Ian Howard Marshall’s helpful essay examines the place of Acts 20:28 in Luke’s theology of the cross. Having maintained that 20:28 is the Lukan equivalent of Mark 10:45b, Marshall rejects the proposal that Luke downplays the theology of the cross. Marshall’s understanding of what is entailed by “the theology of the cross” could, however, be challenged.

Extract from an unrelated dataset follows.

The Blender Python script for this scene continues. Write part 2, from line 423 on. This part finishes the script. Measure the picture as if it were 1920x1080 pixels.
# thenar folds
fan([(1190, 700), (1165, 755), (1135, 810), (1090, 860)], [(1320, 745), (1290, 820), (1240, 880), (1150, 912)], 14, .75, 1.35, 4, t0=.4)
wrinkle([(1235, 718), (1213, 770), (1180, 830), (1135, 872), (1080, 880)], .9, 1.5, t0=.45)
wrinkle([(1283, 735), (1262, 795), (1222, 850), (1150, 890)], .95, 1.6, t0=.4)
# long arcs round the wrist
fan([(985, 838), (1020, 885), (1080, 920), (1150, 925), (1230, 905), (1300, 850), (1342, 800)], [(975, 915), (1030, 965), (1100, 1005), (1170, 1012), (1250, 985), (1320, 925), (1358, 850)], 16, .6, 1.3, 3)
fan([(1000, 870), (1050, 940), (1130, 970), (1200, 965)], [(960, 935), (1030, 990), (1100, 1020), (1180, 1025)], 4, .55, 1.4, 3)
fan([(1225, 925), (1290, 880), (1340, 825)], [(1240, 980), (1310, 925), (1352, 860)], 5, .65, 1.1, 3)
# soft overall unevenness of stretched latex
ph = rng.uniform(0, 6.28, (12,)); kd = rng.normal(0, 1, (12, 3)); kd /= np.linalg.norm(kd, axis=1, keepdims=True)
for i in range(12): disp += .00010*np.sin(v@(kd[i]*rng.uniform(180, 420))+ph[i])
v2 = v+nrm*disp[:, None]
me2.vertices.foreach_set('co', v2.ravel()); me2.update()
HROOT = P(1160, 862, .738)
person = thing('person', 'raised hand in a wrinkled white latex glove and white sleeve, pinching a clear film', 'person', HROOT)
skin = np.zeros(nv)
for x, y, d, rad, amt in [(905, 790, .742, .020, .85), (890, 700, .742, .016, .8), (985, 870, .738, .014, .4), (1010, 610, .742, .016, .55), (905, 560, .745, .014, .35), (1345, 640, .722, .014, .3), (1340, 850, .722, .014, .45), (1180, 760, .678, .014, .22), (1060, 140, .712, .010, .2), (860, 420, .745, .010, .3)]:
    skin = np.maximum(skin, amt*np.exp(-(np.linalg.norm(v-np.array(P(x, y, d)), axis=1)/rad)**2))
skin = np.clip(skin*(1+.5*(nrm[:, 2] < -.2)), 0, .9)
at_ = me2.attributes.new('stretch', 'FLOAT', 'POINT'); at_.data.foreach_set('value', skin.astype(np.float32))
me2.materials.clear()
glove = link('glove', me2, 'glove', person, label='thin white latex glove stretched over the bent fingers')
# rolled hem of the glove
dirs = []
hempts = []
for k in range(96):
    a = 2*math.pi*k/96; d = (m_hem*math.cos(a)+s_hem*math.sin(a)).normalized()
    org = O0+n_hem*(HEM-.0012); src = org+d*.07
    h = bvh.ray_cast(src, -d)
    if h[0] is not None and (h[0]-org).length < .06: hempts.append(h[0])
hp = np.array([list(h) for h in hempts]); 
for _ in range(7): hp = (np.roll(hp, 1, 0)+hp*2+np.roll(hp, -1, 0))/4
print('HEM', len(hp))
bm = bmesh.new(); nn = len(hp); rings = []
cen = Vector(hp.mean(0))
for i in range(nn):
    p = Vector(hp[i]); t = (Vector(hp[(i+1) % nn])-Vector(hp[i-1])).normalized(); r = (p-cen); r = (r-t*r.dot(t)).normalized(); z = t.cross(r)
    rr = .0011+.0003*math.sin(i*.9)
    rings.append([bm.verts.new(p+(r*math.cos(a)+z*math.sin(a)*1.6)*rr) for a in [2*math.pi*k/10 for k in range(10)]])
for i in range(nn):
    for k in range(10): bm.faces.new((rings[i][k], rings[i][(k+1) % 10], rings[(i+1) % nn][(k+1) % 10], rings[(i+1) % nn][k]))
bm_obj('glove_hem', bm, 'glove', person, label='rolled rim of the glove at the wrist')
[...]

Steve Walton finishes off this volume with his wonderful essay “A Spirituality of Acts?” It ought to be pointed out that we are all eagerly awaiting Steve’s Acts commentary in the Word series! This essay will, I hope, whet the appetite of not just a few. He begins:
“‘Spirituality’: now there’s a vague, catch-all category! And yet, to engage with the New Testament writings, and more widely those of early Christianity, without considering how the early believers understood their engagement with God is to neglect a major dimension of the life of the earliest Christians. They understood themselves to be in communication with God and to be experiencing the life of God through the Spirit” (186).
Amen, indeed! Walton’s analysis, aware of the danger of using a word like “spirituality”, engages the material in terms of the divine initiative and human response. He concludes:
“The Christian life, according to Acts, is a life of walking with God in company with others in response to God’s initiative, but without always having a crystal-clear vision of God’s purpose in a specific place or time beyond God’s broad purpose to draw people to know him in Christ and by the Spirit” (201).
This is a lovely place to end a fine collection of essays in honour of our remarkable scholar. My one gripe is the price tag.